→ **RECORDED DATA**
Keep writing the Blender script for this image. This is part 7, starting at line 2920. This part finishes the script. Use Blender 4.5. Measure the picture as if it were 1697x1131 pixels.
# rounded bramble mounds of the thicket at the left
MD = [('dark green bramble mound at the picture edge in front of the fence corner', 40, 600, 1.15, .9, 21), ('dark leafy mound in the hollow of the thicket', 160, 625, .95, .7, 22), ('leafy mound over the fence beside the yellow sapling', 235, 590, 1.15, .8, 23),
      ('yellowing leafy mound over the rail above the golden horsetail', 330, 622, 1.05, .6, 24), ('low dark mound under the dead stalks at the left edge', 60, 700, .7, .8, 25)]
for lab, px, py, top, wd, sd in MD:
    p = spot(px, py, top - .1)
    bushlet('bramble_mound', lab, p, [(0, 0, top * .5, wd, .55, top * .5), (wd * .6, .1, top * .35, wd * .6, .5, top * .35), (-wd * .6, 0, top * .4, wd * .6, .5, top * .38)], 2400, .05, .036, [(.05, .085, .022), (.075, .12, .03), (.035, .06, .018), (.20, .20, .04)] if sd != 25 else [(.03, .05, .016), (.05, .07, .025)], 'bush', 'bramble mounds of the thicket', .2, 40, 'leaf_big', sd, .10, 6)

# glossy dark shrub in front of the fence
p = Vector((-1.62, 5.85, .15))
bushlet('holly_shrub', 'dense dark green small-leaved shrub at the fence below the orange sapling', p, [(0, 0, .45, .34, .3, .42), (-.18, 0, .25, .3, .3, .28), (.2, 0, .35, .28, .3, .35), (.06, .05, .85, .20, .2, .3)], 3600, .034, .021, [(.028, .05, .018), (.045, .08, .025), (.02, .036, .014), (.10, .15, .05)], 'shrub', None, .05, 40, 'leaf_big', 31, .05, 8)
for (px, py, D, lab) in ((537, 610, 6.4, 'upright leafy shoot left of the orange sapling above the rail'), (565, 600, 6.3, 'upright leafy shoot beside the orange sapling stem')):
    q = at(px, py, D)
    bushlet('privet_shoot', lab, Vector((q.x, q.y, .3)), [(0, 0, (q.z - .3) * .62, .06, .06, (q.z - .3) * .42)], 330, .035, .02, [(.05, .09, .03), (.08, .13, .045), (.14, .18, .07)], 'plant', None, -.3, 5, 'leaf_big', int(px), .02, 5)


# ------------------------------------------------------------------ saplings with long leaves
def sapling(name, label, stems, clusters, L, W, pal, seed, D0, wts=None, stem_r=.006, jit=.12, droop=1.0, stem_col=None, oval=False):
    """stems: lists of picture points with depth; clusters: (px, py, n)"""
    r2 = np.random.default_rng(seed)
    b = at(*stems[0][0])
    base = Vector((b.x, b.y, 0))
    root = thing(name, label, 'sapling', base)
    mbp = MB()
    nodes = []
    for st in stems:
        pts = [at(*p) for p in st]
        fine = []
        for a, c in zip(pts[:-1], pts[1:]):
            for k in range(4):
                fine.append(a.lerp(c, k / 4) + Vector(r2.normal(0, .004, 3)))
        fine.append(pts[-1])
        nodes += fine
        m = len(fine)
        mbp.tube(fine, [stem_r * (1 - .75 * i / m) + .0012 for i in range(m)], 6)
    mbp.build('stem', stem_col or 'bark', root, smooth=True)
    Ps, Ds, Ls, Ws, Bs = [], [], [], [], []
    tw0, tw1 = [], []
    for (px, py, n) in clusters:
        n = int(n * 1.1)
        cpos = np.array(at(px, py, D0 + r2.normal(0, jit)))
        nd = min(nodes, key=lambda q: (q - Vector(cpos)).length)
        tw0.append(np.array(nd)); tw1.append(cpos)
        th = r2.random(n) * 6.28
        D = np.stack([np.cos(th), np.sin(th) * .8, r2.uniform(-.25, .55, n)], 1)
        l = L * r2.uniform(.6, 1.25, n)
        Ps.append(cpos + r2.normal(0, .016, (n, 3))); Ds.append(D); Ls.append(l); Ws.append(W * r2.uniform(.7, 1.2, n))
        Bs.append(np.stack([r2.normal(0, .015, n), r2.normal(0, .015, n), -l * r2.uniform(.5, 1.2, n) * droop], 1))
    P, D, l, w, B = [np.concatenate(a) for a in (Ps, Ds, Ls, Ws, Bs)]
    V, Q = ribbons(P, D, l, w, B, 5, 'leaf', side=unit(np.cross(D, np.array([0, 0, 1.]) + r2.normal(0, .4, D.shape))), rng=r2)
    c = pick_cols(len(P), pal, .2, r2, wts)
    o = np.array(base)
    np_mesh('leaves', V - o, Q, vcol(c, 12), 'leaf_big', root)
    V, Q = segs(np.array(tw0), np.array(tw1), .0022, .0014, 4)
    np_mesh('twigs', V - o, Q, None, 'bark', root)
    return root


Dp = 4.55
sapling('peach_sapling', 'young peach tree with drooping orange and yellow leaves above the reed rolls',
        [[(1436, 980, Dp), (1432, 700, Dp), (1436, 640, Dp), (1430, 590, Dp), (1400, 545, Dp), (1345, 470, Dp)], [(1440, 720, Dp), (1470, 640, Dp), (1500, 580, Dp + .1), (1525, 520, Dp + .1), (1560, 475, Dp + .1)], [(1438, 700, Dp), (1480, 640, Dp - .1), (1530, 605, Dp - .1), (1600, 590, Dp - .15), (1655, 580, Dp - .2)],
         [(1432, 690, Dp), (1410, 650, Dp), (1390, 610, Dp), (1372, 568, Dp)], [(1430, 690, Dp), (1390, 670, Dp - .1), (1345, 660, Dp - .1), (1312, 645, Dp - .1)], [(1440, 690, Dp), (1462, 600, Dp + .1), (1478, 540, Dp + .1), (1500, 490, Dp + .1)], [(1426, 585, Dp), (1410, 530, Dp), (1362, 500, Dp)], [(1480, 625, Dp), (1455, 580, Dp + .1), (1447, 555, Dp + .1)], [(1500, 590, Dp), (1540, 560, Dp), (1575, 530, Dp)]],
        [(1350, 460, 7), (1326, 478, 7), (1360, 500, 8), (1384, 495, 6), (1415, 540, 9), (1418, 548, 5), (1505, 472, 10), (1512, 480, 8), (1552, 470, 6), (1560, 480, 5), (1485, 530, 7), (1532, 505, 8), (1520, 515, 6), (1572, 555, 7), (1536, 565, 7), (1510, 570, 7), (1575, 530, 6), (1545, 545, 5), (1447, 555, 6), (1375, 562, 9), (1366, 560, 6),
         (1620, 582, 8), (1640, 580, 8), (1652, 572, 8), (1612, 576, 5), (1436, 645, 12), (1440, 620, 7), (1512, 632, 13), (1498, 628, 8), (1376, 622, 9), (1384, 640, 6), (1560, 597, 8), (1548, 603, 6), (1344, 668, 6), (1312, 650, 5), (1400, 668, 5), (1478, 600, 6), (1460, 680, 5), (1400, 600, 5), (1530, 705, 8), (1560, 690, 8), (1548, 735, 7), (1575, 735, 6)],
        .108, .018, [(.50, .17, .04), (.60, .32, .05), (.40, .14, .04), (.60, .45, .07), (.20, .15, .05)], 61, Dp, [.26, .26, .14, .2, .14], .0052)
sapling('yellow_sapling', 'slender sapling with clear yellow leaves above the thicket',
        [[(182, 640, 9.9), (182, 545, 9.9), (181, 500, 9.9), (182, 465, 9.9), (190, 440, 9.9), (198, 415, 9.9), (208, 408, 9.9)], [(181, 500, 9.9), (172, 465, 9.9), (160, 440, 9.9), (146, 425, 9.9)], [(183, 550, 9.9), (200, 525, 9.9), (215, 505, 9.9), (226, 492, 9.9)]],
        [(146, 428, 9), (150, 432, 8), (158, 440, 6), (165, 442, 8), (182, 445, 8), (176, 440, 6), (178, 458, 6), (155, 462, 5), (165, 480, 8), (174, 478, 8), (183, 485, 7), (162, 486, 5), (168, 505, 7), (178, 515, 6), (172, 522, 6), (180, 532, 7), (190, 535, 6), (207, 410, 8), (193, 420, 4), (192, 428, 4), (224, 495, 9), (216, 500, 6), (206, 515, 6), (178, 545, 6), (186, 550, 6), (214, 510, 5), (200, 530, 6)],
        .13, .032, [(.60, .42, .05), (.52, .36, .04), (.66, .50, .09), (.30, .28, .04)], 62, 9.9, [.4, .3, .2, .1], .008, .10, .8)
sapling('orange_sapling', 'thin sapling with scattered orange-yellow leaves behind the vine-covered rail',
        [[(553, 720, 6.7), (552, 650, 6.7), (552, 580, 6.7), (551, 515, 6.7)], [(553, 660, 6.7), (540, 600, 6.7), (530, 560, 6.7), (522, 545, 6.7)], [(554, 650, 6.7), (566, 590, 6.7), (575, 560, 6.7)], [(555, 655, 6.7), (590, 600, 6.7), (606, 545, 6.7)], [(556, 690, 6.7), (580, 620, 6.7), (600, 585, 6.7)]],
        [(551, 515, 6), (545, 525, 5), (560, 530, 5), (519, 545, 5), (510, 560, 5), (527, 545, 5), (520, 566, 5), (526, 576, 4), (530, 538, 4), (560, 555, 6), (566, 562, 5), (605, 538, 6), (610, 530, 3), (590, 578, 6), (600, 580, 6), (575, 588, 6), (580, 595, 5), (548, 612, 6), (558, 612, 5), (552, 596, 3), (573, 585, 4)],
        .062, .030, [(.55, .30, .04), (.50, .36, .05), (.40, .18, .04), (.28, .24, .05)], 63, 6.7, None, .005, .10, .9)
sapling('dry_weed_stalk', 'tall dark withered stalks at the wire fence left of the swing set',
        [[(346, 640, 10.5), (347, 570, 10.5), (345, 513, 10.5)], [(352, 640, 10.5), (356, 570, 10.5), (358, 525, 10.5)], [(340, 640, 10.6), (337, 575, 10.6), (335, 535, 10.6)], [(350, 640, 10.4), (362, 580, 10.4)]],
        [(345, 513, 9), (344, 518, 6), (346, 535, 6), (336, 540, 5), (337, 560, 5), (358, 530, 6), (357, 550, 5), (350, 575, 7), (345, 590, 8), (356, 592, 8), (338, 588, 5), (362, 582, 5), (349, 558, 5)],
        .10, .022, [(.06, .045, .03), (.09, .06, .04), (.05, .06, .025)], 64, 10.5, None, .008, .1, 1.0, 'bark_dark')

→ **DO THIS**
Say the number of lines in the listing that hold "picture", with no added words.

→ **FINISHED ANSWER**
3